In order to provide a range of options for dealing with technical constraints, the concepts we prototyped covered a diverse range of input methods, from simple LIDAR to more complex devices like Xbox Kinect and even mobile web apps.

Due to the transient nature of public displays and the short attention span of passersby, interactive content was designed to be bite-sized, artistically abstract, and easy to interact with.

Each concept is self-contained and can be cycled through depending on context. This keeps content fresh, focused, and quick to create.

Rapid Prototyping

Prototypes were built for quick assembly and easy transferability.

Aesthetically, designs were fun and lively, though simple. They were line based and made use of gradients to give a sense of complexity and depth.

This made it easy to create lego-like components with our designs. Anyone on the team could explore different layouts with this method of prototyping, regardless of visual design experience.

A simple aesthetic style also made it easy to export as SVG, which is a code-based, vector image format.

The code-based nature of SVG worked especially great for our bike prototype.

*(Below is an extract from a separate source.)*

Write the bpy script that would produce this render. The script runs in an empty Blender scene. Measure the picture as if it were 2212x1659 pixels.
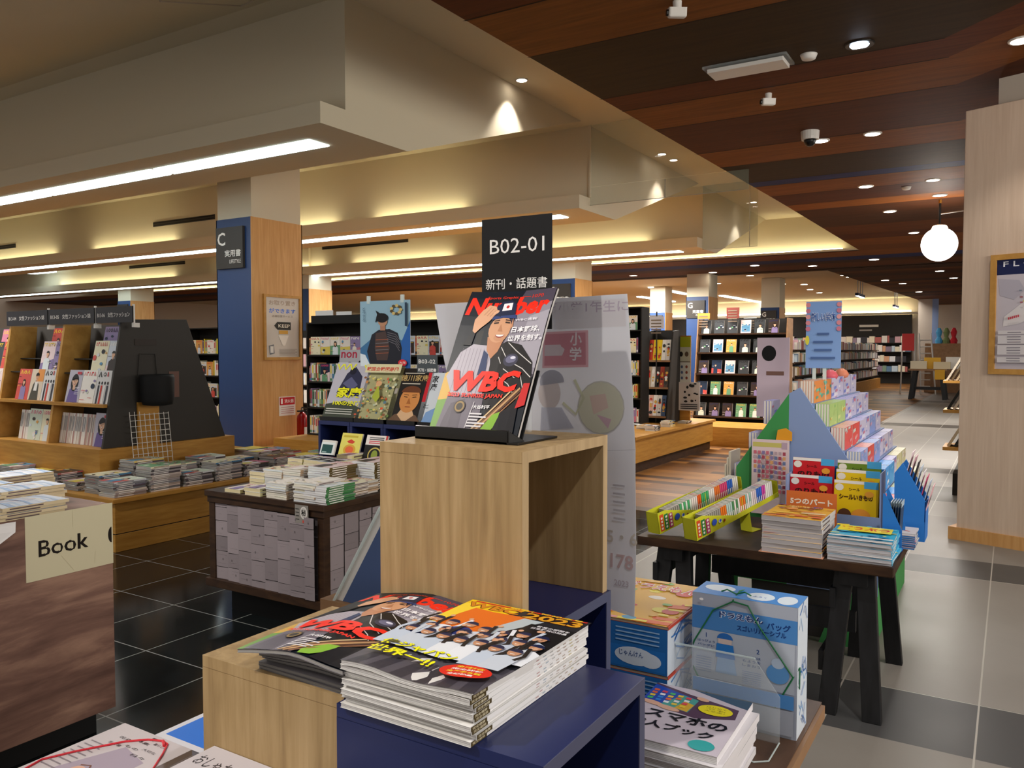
import bpy, bmesh, math, random
from mathutils import Vector, Matrix
R = random.Random(7)
sc = bpy.context.scene
COL = sc.collection

# ------------------------------------------------------------------ camera, world, exposure
CAMH = 1.65
FPX = 1755.0
YAW = math.radians(31.6)
PIT = math.atan(72.0 / FPX)
cam_d = bpy.data.cameras.new('camera')
cam_d.sensor_width = 36.0
cam_d.lens = FPX * 36.0 / 2212.0
cam_d.clip_start = 0.05
cam_d.clip_end = 200
cam = bpy.data.objects.new('camera', cam_d)
cam.location = (0, 0, CAMH)
cam.rotation_euler = (math.pi / 2 - PIT, 0, YAW)
COL.objects.link(cam)
sc.camera = cam

sc.view_settings.view_transform = 'Standard'
sc.view_settings.look = 'None'
sc.view_settings.gamma = 1.0
sc.view_settings.use_curve_mapping = False
sc.view_settings.exposure = 0.30

world = bpy.data.worlds.new('world')
sc.world = world
world.use_nodes = True
world.node_tree.nodes['Background'].inputs[0].default_value = (1.0, 0.93, 0.86, 1)
world.node_tree.nodes['Background'].inputs[1].default_value = 0.5


def light(name, typ, loc, power, color=(1, .94, .86), target=None, size=.3, size_y=None, spot=1.2, blend=.5, radius=.05):
    d = bpy.data.lights.new(name, typ)
    d.energy = power
    d.color = color
    if typ == 'AREA':
        d.size = size
        if size_y:
            d.shape = 'RECTANGLE'
            d.size_y = size_y
    else:
        d.shadow_soft_size = radius
    if typ == 'SPOT':
        d.spot_size = spot
        d.spot_blend = blend
    o = bpy.data.objects.new(name, d)
    o.location = loc
    if target is not None:
        o.rotation_euler = (Vector(target) - Vector(loc)).to_track_quat('-Z', 'Y').to_euler()
    COL.objects.link(o)
    return o


# shop lighting: track spots over the displays, plus unseen area fills
light('rear_fill_light', 'AREA', (-1.8, -1.2, 3.55), 30, (1, .96, .92), (-1.8, -1.2, 0), 3.0, 1.2)  # unseen fill added above and behind the camera
light('side_fill_light', 'AREA', (5.5, 3.0, 2.9), 270, (1, .95, .86), (-5.0, 9.0, 4.6), 5.0, 1.6)  # unseen fill added at the right to brighten beam ends and boards
light('side_fill_light', 'AREA', (5.5, 13.0, 2.2), 150, (1, .93, .84), (-3.0, 13.0, 4.4), 6.0, 1.6)  # second added fill at the right, farther along
light('track_spot', 'SPOT', (-1.9, -.6, 3.5), 150, (1, .93, .84), (-.75, 1.1, 1.3), spot=.7, blend=.6, radius=.04)
light('track_spot', 'SPOT', (.9, .3, 3.6), 85, (.97, .97, 1), (-.45, 1.3, 1.0), spot=.8, blend=.6, radius=.05)
light('track_spot', 'SPOT', (.3, 2.6, 3.85), 150, (1, .96, .9), (-.75, 4.2, .8), spot=.9, blend=.6, radius=.06)
light('track_spot', 'SPOT', (-4.6, .9, 3.7), 260, (1, .95, .88), (-4.2, 3.7, .8), spot=1.2, blend=.7, radius=.06)
light('track_spot', 'SPOT', (-6.6, 1.6, 3.7), 260, (1, .94, .86), (-7.0, 4.6, 1.0), spot=1.2, blend=.7, radius=.06)
light('track_spot', 'SPOT', (-2.0, 2.2, 3.7), 60, (1, .95, .9), (-3.3, 1.8, .8), spot=1.0, blend=.7, radius=.06)
light('track_spot', 'SPOT', (-.3, 4.0, 3.85), 60, (1, .97, .93), (-.6, 6.0, 1.0), spot=1.0, blend=.6, radius=.06)

# ------------------------------------------------------------------ geometry helpers
cyw, syw = math.cos(YAW), math.sin(YAW)
FW = Vector((-syw * math.cos(PIT), cyw * math.cos(PIT), -math.sin(PIT)))
RT = Vector((cyw, syw, 0))
UP = RT.cross(FW)
EYE = Vector((0, 0, CAMH))


def _ray(x, y):
    return FW + RT * ((x - 1106) / FPX) - UP * ((y - 829.5) / FPX)


def atz(x, y, z):            # photo measurement -> point on the horizontal plane at height z
    d = _ray(x, y)
    return EYE + d * ((z - CAMH) / d.z)


def atx(x, y, X):
    d = _ray(x, y)
    return EYE + d * (X / d.x)


def aty(x, y, Y):
    d = _ray(x, y)
    return EYE + d * (Y / d.y)


def atd(x, y, D):
    return EYE + _ray(x, y) * D


def lin(h):
    h = h.lstrip('#')
    out = []
    for i in (0, 2, 4):
        c = int(h[i:i + 2], 16) / 255
        out.append(c / 12.92 if c <= .04045 else ((c + .055) / 1.055) ** 2.4)
    return (out[0], out[1], out[2], 1.0)


def hx(c):
    return lin(c) if isinstance(c, str) else c


MATS = {}


def mat(name, col='#808080', rough=.5, metal=0.0, emit=None, estr=0.0, alpha=1.0, trans=0.0, spec=.5, build=None, ior=1.45):
    m = bpy.data.materials.new(name)
    m.use_nodes = True
    nt = m.node_tree
    b = nt.nodes['Principled BSDF']
    b.inputs['Base Color'].default_value = hx(col)
    b.inputs['Roughness'].default_value = rough
    b.inputs['Metallic'].default_value = metal
    b.inputs['Specular IOR Level'].default_value = spec
    b.inputs['IOR'].default_value = ior
    b.inputs['Transmission Weight'].default_value = trans
    b.inputs['Alpha'].default_value = alpha
    if emit:
        b.inputs['Emission Color'].default_value = hx(emit)
        b.inputs['Emission Strength'].default_value = estr
    if build:
        build(nt, b)
    MATS[name] = m
    return m


def N(nt, t, **kw):
    n = nt.nodes.new(t)
    for k, v in kw.items():
        if k in n.inputs.keys():
            n.inputs[k].default_value = v
        else:
            setattr(n, k, v)
    return n


def wood_nodes(c1, c2, scale=(1, 1, 1), nscale=6, detail=6, bump=.05, c3=None):
    def f(nt, b):
        tc = N(nt, 'ShaderNodeTexCoord')
        mp = N(nt, 'ShaderNodeMapping')
        mp.inputs['Scale'].default_value = scale
        nt.links.new(tc.outputs['Object'], mp.inputs['Vector'])
        no = N(nt, 'ShaderNodeTexNoise')
        no.inputs['Scale'].default_value = nscale
        no.inputs['Detail'].default_value = detail
        no.inputs['Roughness'].default_value = .6
        no.inputs['Distortion'].default_value = .4
        nt.links.new(mp.outputs[0], no.inputs['Vector'])
        cr = N(nt, 'ShaderNodeValToRGB')
        cr.color_ramp.elements[0].position = .3
        cr.color_ramp.elements[1].position = .7
        cr.color_ramp.elements[0].color = hx(c1)
        cr.color_ramp.elements[1].color = hx(c2)
        if c3:
            e = cr.color_ramp.elements.new(.5)
            e.color = hx(c3)
        nt.links.new(no.outputs['Fac'], cr.inputs[0])
        nt.links.new(cr.outputs[0], b.inputs['Base Color'])
        if bump:
            bp = N(nt, 'ShaderNodeBump')
            bp.inputs['Strength'].default_value = bump
            nt.links.new(no.outputs['Fac'], bp.inputs['Height'])
            nt.links.new(bp.outputs[0], b.inputs['Normal'])
    return f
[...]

Rather than creating individual images for bike and wheel designs, we could simply tweak some values in the SVG code real-time and the bike color and wheel designs changed to match.

Content was designed to be bite-sized, artistically abstract, and easy to interact with.

Interactive Water Pipes

Given that our displays were located in the WCUP, our team wanted to connect the plant to the neighborhood in a memorable and fun way.

We decided to base our prototype on the colorful water pipes inside the plant. Visible to passersby, WCUP water pipes were a colorful and unique characteristic of the building and immediate neighborhood.

The prototype proved to be very popular with users in the MakerSpace. Even in a gamified and abstract form, the prototype stayed true to the purpose of the WCUP.

Click the white dots

Using a Kinect sensor to capture gestural interactions from the user, the prototype simulated water flowing through various pipes. The great thing about this concept is how versatile it is; pipes can be expanded across many displays or just one. Our prototype demo made use of a single display.

Tap the white dots

Deliverable and Outcome

We transferred our three interactive prototypes, research reports, and ideation over to our stakeholder, UW's Office of the University Architect. The prototypes were recieved positively. A senior planner in UW's Office of the University Architect, Bob Puzauskie, had this to say:

"I'm as attracted to the vibrant color scheme as I am the gestures. It’s beautiful, it’s amazing. You put together an idea that really sings. This is the kind of proficiency we needed before the project started."